God’s love reaches its fulfillment in acts of justice. Jesus acted not only by alleviating the suffering of those in need, but also by speaking God’s truth to power (Mt 23:2-7, 13-33). It was his call for justice that led to his death, and it is the call to justice that today continues to attract the ire of those who seek self-interest over the common good of all.

Finally, there are several distinctions to be made about Jesus, the kingdom of God, and those who follow him in discipleship in our time. Jesus lived some two thousand years ago, offering signs of God’s reign over creation when it arrives in its fulness. Today, the kingdom of God remains a utopic vision still to be realized. However, it is also historic in that, like Jesus, it calls us to act against the human sinfulness that undermines its growing presence in this world.

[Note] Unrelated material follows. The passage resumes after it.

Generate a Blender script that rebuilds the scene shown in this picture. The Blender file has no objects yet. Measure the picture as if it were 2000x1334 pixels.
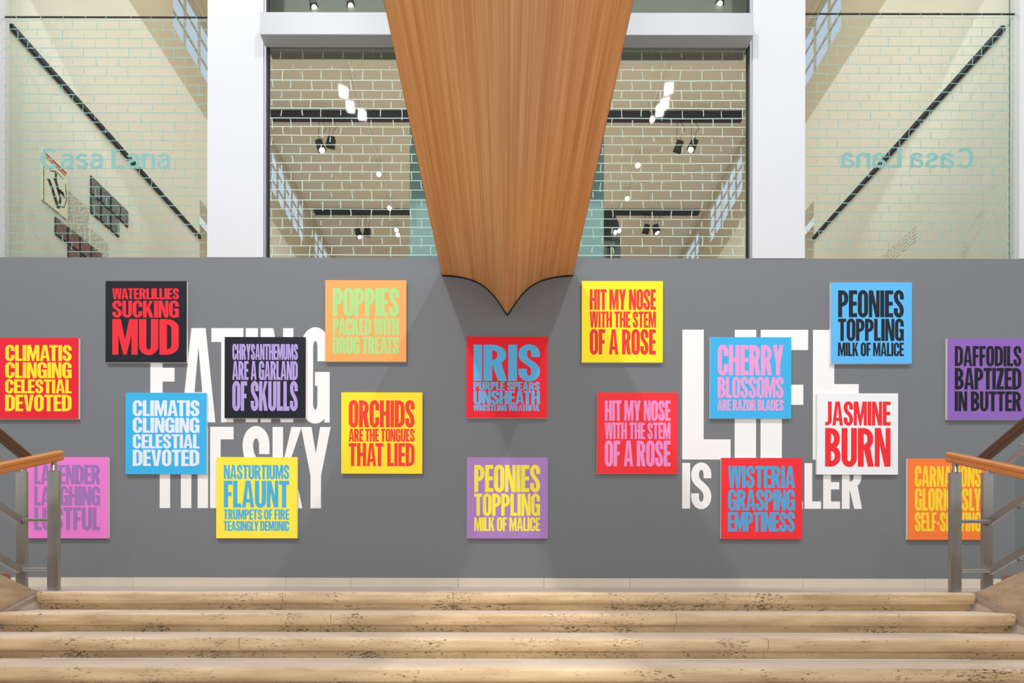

It remains essential that people from each succeeding generation witness to the values of the kingdom of God so that the world never forgets that what God began in Jesus will one-day reach its fulfillment at the end of time. It is Christian belief that there will be then a world where God’s love will be experienced by all, God’s compassion will reach out to all those who are suffering, and God’s justice will touch not just some, but all people regardless of race, religion, sexual orientation, or political persuasion.

The next essay will focus on the prophetic voice today. We are called to listen for, even proclaim, that voice in a world still in need of redemption. It is a message that is countercultural and sure to incur the pushback of society. However, the message is the voice of God in our time calling us to become the people God intends us to be.

[i] J.P. Meier, A Marginal Jew, (New York: Doubleday, 1994), vol. 2, 237-43. Sobrino, Jesus the Liberator, 106-10. Sobrino credits Oscar Cullmann for the phrase “already, but not yet” to describe the tension of the kingdom of God. See, O. Cullmann, La Historia de Salvation (Barcelona, 1967), 217-26. Eng. trans. Salvation in History, (London: SCM Press; New York: Harper & Row, 1967).

[ii] G. Lohfink, Jesus of Nazareth: What He Wanted, Who He Was, (Collegeville, MN: Liturgical Press, 2012), 36-38.

[iii] Other examples of Jesus’ forgiveness of sinners, healings of the sick and exorcisms include: forgiveness (Lk 7:36-50); healings (Mk 1:40-45, 2:1-12, 3:1-6, 5:24-34, 7:31-37, 8:22-26, 10:46-52; Lk 13:10-17, 14:1-6, 17:11-19, 22:49-51; Mt 8:5-13, 11:4-6; Jn 9:1-41); exorcisms (Mk 5:1-20, 7:24-30, 9:14-29; Lk 8:1-2, 11:14; Mt 12:22-23, 15:21-28).

[iv] A. Nolan, Jesus Before Christianity (Maryknoll, NY: Orbis Books, 1999), 41-44, 92-95, 126. Nolan states a “biblical miracle” is not scientific and has no need of historical verification. It is an unusual “act of God” that astonishes, surprises, and causes marvel and wonder at God’s power, independent of the laws of nature.